Se trata de una operación dirigida a relegitimar una institución que siempre ha presentado un déficit crónico de legitimación democrática, en nuestro caso agravado por el pecado original de su reinstauración por el franquismo en la persona de su anterior titular –Juan Carlos I– y, así mismo, por la nada ejemplar ejecutoria de este menos ejemplar personaje a lo largo de su reinado. No es casual que no se pregunte desde hace años por la valoración de la Monarquía en las encuestas que periódicamente se realizan por los organismos dedicados a estas tareas, lo que resulta bastante indicativo de las mas que justificadas dudas que la institución monárquica suscita entre la ciudadanía. En este marco, no cabe duda que la operación Leonor (según la propia expresión acuñada estos días) puede resultar sumamente útil en la tarea de relegitimación de la monarquía, que tras la dilatada experiencia juancarlista es en el momento actual uno de los objetivos centrales de amplios e influyentes sectores del establishment.

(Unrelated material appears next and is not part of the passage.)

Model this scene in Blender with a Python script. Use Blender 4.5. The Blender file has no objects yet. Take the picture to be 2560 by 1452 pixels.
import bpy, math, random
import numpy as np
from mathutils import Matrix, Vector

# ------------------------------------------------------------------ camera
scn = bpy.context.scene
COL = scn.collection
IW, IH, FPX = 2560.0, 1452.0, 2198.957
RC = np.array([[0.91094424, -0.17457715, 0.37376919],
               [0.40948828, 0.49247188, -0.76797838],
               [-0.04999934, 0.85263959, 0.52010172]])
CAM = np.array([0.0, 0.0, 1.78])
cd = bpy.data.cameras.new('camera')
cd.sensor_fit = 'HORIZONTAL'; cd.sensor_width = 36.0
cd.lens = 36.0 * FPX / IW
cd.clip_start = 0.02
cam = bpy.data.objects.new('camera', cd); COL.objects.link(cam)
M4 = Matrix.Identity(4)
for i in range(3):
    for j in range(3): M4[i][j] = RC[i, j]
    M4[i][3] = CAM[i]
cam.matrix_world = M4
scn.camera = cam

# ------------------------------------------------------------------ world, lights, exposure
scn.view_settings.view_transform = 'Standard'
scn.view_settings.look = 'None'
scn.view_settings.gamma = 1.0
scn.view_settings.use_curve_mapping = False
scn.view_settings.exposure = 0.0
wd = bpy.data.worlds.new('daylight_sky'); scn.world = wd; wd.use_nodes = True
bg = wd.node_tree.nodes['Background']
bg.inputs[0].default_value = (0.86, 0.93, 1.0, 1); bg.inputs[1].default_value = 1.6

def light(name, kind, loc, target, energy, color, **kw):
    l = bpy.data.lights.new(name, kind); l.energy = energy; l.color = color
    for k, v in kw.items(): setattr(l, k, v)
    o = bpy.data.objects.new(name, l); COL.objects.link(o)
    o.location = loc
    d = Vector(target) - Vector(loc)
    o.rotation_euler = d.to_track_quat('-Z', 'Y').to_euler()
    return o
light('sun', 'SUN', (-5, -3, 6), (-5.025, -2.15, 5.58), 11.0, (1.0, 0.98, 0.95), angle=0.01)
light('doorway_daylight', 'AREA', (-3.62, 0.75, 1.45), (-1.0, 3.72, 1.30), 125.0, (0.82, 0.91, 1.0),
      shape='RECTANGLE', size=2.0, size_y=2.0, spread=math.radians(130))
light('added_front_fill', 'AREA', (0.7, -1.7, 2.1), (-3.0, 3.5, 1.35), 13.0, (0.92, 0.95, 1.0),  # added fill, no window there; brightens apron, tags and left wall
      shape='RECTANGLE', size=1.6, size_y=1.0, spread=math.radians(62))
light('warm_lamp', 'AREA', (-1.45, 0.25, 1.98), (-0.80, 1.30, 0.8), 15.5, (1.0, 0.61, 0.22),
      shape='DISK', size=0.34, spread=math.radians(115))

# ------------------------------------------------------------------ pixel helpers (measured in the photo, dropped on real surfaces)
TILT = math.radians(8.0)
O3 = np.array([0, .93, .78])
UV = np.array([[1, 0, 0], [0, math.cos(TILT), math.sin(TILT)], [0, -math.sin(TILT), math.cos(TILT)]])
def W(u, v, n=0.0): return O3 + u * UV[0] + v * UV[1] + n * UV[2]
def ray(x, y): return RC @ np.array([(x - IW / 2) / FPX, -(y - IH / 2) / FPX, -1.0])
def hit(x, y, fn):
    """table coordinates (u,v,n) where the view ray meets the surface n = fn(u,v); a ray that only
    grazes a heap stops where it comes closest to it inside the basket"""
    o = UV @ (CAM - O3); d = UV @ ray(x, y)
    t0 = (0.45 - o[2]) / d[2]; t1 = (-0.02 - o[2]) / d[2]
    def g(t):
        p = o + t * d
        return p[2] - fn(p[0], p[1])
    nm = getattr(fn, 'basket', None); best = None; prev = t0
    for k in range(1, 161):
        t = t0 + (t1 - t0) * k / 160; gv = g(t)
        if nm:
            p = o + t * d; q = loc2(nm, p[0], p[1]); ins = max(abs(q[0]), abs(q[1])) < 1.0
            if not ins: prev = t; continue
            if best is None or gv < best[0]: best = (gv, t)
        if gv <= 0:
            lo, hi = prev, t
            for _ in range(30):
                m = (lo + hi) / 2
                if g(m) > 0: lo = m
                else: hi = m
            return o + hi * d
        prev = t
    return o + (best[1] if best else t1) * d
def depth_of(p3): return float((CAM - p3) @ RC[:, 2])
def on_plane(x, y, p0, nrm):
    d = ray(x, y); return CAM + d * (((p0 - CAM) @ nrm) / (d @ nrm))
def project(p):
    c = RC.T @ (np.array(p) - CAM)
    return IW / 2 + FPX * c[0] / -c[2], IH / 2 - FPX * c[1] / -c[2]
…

Aunque no sea un asunto que merezca mayor atención, a pesar de la desproporcionada publicitación de que ha sido objeto en los medios, llama la atención los fastos que han acompañado al evento juradero; sobre todo, teniendo en cuenta que lo único que se celebraba era la mayoría de edad de la princesa sucesora (y con este motivo la jura de la Constitución), lo que no parece que suponga ningún cambio trascendental ni que de lugar a la apertura de una nueva época política, tal y como se ha dicho y propagado de forma un tanto exagerada. Como exagerada ha sido, así mismo, la escenificación del evento en las Cortes, levantando un escenario especial en la Presidencia del Congreso para realzar el acto de la jura y prolongando los aplausos durante cuatro minutos para atestiguar así la adhesión a la princesa y a la institución que encarna. Capítulo aparte, al que no es posible dedicar aquí la debida atención por razones de espacio, merece la catarata de elogios y loas en los medios, pasados de rosca y rozando lo cómico en muchos casos, con los que se ha coronado el evento.

Para completar el cuadro, y como no podía de ser de otra forma, no han faltado los reproches (y más que reproches en algunos casos) a los que no han asistido (con una alusión expresa al lehendakari) a los fastos de la jura, haciéndoles objeto de duras criticas por su no presencia en los actos del Congreso. A este respecto, hay que decir que si bien es bueno mantener siempre una actitud de cortesía institucional, lo que implica muchas veces la presencia en actos protocolarios sin que ello suponga una identificación con los mensajes que en ellos se transmiten, tampoco se puede exigir a todo el personal político la adhesión a los eventos propios de un sector (monárquico en este caso), sobre todo cuando van acompañados de una sobreactuación como la exhibida en este caso. Se puede asistir, por cortesía institucional, y se puede no asistir, sin que ello suponga ninguna ofensa para nadie.

Mas allá de lo que para los sectores monárquicos –los clásicos, los juancarlistas reconvertidos y los más recientemente sobrevenidos– pueda suponer la operación Leonor, no parece que la polémica a la que hemos asistido estos últimos días en torno a la jura pueda ser de mucha utilidad para el tratamiento de las principales cuestiones a afrontar en el momento actual.